I'm going to answer two posts in one here, so bear with me.
Thank you, Nestorius, for taking the time to write what you did. You have obviously put a lot of thought into it. I will in no way deny how Christianity has grown and developed over the centuries. Some of the ages where not much thought was put into the saving of others is something that saddened God greatly. The past as you have described it is not the first time that this has happened.
In the Old Testament, we see Israel, God's own chosen people, go away from Him to worship other false gods and come back to Him over and over again. Even in the New Testament, we see some churches moving away from the origional teachings of both Christ and the Apostles, some to a degree that they were hindering the Gospel message rather than spreading it. This has happened many times since Creation, and is still happening today, sadly, in many churches in the US and elsewhere.

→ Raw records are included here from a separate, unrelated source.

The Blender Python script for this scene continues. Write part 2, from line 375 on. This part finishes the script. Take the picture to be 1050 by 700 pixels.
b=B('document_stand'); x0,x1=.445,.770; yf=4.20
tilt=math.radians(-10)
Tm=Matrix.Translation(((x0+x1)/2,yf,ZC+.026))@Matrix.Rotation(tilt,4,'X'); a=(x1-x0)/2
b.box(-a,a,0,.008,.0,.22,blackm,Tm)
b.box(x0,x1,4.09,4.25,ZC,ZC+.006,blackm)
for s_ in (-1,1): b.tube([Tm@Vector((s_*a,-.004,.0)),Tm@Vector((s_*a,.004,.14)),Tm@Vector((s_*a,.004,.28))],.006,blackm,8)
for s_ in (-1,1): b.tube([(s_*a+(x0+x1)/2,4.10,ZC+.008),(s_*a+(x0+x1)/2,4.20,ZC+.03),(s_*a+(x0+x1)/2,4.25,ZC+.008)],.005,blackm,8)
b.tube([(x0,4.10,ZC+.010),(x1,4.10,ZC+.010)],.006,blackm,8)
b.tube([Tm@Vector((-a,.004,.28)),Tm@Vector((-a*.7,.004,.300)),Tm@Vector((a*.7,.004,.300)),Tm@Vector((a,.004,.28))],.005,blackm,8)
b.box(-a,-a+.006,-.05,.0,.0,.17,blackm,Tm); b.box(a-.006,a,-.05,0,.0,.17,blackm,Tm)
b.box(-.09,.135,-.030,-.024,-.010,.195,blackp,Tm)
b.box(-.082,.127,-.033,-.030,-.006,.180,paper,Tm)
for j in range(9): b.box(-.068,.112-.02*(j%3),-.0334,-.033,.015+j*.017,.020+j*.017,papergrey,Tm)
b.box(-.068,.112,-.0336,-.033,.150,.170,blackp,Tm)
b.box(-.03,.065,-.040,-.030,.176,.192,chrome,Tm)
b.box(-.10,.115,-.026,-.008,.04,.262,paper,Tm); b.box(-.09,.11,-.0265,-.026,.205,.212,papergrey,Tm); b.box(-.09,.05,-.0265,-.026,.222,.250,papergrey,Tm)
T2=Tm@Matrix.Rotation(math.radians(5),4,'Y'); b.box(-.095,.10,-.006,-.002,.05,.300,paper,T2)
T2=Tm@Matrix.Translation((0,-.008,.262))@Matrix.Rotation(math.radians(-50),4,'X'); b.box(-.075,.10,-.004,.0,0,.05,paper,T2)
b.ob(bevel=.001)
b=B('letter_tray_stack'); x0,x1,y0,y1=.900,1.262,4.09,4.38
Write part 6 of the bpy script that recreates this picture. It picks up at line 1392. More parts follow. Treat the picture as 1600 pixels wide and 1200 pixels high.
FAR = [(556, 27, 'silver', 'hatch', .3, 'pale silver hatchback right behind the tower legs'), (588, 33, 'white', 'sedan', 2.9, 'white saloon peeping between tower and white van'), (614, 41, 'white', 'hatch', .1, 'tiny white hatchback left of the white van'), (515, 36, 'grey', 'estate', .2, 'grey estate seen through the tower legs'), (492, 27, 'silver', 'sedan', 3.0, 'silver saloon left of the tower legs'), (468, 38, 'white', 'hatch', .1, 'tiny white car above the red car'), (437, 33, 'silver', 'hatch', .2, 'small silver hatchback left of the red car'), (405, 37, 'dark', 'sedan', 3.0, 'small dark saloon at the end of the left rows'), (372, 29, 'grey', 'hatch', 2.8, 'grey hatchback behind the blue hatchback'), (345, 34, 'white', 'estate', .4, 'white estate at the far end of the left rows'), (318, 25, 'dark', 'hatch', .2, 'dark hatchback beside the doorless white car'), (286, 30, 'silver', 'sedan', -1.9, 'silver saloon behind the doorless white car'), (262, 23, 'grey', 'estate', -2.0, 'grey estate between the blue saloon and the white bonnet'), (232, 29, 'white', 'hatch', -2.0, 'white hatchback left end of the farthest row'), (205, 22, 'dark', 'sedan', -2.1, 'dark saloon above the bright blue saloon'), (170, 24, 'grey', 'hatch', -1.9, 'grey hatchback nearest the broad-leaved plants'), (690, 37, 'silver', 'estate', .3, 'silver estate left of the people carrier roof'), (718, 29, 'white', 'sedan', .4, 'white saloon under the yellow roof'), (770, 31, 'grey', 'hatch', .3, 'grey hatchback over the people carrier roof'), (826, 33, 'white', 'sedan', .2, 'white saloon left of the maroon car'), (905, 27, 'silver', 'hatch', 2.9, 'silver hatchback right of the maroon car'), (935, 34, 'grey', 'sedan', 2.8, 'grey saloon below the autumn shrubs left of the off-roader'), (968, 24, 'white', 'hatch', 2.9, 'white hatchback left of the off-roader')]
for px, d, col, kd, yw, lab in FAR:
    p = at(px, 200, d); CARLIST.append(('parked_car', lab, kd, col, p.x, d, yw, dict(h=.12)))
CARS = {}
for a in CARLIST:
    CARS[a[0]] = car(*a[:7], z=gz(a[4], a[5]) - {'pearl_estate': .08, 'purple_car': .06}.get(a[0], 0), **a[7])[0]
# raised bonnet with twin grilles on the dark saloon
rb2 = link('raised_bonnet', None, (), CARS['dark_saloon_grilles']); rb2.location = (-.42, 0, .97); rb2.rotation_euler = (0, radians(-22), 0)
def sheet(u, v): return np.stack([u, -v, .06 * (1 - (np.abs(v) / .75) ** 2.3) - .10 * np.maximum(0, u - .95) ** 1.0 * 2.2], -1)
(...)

Does this disqualify Christianity as the truth? It is true that in the time of Constantine, there were many churches, or "sects," that had different views of what they worshipped, and some even had different texts (there were many various other texts floating around at the time of Constantine). It wasn't this way in the very beginning in the time of the founding of the first churches right after Christ's death.
Constantine brought together the Counsil of Nicea in order to put a remedy to this, in which the texts were gathered and studied closely. Our Bible as we see it today came largely in part from that council. Texts were studied to verify origional authorship, as well as the doctine they produced, whether or not they were contradictory. Most of the "lost gospels" that float around today are obvious contradictions to the "true Gospel" that exists today. One of the main reasons we can rely on the Bible as it is compiled today is that, through the translations, they can be traced back (through over 50k pieces of writings) to the origional manuscripts. The four Gospels were found to have been written by their name-sakes (Matthew, Mark, Luke, John) as well as the various epistles. The same can be said for the OT writings.
Now, as far as the belief of Christianity being a relatively new religion, with many of its aspects taken, it is believed, from various mystery pagan cults and religions before Christianity, this idea is destroyed by the finding of the Ebla Tablets.
The Ebla Tablets were written around 2300 BC and are at least 4310 years old, and are the oldest findings in the area of religion, stating that monotheism (worship of a single, all-powerful deity) was first, and contain the oldest creation accounts outside of the Bible, predating the once oldest accounts of Babylonia by 600 years, and even backs up the patriarchal narratives.
Quoted in these tablets is this passage:
Lord of heaven and earth:
the earth was not, you created it,
the light of day was not, you created it,
the morning light you had not [yet] made exist.
Whats more, the oldest accounts of creation most closely mirror the Bible's account
where other accounts don't even come close.
The names of Ur, Sodom and Gomorrah, the cities of the plane, are listed
in the EXACT ORDER they appear in the Bible, proving these were not made-up cities to simply tell a moral story, and also contain the Biblical names of Adam, Eve and Noah among others.
The Ebla Tablets also destroy the notion that there was no writing at the time of Moses, since the Ebla Tablets date to 1400 years before Moses. This is further reinforced by the fact that Moses was in Egypt, and Egypt had a fully developed writing system, as well as advanced mathematics.
On to the next post.
If that is the case, there is no absolute truth. If you have 2 sides, each to believe that they know the truth, then by your logic, there is no truth. Therefore, any religion that contradicts the other is false (ie Christianity and Islam), just for examples. THAT is not my belief. AH, there i go again. Beliefs.
When I said both cannot be true, what I meant was that one would naturally be false while the other is true. Of course, two "truths" can both be false, while the real truth remains out there to be attained.
If there is no absolute truth, is that an absolute truth?
If you say that nothing can be known, in your haste you said that truth was impossible. And is it true that truth is impossible? For, if no proposition is true, then at least one proposition is true--the proposition, namely, that no proposition is true.
If truth is impossible, therefore, it follows that we have already attained it.